Le propos d’Elon Musk est brutal, ne serait-ce qu’à l’égard des nombreuses entreprises qui resteront effectivement sur le carreau. Mais en réalité, le fantasque patron de Tesla souhaite surtout l’élimination des entreprises “zombies”, comme on les appelle. Estimées à 36.000 en Belgique, ces sociétés n’ont pu survivre que grâce aux taux d’intérêt très bas mis en place par les banques centrales. Une politique monétaire laxiste qui devait justement nous éviter la récession…

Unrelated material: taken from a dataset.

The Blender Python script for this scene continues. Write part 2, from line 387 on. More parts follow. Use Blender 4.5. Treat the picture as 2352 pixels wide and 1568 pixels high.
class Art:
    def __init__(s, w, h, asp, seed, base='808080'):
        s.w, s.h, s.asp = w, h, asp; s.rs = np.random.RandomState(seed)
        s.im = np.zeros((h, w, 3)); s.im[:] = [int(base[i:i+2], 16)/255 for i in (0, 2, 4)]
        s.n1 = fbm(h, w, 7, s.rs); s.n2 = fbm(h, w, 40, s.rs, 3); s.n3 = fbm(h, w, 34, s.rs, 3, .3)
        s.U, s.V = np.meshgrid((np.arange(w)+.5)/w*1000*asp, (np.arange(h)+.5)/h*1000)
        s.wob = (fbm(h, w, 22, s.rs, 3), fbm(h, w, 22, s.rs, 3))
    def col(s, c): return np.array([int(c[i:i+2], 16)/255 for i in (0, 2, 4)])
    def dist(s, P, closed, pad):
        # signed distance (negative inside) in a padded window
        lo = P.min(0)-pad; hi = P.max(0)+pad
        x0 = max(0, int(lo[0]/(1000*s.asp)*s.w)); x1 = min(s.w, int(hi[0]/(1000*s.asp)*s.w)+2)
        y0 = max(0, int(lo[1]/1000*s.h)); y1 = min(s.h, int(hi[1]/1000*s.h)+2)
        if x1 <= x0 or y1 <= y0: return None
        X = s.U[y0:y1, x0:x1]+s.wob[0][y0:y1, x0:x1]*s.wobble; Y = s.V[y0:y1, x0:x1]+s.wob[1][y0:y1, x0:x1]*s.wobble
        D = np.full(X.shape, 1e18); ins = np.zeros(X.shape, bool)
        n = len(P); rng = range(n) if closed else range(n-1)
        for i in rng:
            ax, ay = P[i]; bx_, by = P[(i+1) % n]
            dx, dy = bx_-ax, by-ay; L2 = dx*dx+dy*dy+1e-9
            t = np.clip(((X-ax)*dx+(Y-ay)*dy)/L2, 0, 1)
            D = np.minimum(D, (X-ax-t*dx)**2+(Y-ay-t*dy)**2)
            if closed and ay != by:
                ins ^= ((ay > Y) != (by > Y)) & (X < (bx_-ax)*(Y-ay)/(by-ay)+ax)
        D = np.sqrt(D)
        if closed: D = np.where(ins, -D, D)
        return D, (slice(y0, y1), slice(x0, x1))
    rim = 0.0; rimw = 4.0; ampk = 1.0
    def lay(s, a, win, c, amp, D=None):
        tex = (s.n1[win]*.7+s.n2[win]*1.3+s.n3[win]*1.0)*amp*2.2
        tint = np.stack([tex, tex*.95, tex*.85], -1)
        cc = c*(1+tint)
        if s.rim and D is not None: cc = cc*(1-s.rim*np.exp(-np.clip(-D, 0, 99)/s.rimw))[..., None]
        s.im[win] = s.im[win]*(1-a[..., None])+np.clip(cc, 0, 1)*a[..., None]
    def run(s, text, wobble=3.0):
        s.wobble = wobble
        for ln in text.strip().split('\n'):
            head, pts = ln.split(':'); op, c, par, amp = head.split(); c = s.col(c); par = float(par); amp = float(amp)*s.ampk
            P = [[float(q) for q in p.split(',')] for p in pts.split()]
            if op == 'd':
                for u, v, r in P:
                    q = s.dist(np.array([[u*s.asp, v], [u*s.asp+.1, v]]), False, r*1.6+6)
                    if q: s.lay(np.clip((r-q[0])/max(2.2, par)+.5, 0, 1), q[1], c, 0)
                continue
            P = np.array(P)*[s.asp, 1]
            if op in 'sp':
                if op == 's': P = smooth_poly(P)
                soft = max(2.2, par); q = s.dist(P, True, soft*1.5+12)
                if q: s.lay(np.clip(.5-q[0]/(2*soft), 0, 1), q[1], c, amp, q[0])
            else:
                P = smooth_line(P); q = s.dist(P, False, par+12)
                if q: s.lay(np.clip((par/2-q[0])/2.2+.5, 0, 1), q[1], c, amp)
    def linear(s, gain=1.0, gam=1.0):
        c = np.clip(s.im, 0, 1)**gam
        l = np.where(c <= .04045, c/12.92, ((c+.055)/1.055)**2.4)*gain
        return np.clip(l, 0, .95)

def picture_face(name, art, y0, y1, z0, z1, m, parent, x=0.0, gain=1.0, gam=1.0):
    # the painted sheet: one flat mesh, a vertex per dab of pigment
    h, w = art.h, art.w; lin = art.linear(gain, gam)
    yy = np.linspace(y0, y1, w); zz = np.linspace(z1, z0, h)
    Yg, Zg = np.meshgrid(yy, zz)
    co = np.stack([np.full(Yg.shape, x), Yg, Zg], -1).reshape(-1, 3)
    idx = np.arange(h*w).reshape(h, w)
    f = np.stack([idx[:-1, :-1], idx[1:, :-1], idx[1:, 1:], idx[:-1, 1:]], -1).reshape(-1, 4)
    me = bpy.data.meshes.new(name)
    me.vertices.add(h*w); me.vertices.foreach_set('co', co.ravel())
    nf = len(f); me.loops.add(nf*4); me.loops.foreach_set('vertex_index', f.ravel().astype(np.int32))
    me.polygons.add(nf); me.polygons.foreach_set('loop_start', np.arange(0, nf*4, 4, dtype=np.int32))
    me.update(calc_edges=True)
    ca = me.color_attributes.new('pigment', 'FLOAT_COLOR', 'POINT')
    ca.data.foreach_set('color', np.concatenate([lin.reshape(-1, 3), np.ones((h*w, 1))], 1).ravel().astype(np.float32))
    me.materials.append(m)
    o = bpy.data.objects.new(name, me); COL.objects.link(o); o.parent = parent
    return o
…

En bon darwinien, Elon Musk estime que ces entreprises assurent une concurrence déloyale aux entreprises saines. Avec la récession, donc, ce sera “bon débarras”. Le seul souci, c’est que notre milliardaire libertarien n’est pas irréprochable. Il oublie que sa propre entreprise, Tesla, doit en partie sa valorisation boursière stratosphérique aux faibles taux d’intérêt. Elon Musk oublie également de dire que Tesla tire la majeure partie de ses revenus non pas de la vente de ses voitures électriques mais de la revente de ses crédits carbone aux autres constructeurs automobiles.
Autrement dit, le CEO devrait être plus modeste et faire attention à ses propos. Après tout, Tesla n’a été rentable qu’en 2020. Mais bon, on peut être un génie des affaires et avoir une mémoire de poisson rouge. D’ailleurs, comme le disait Ingrid Bergman, “le bonheur, c’est une bonne santé et une mauvaise mémoire”.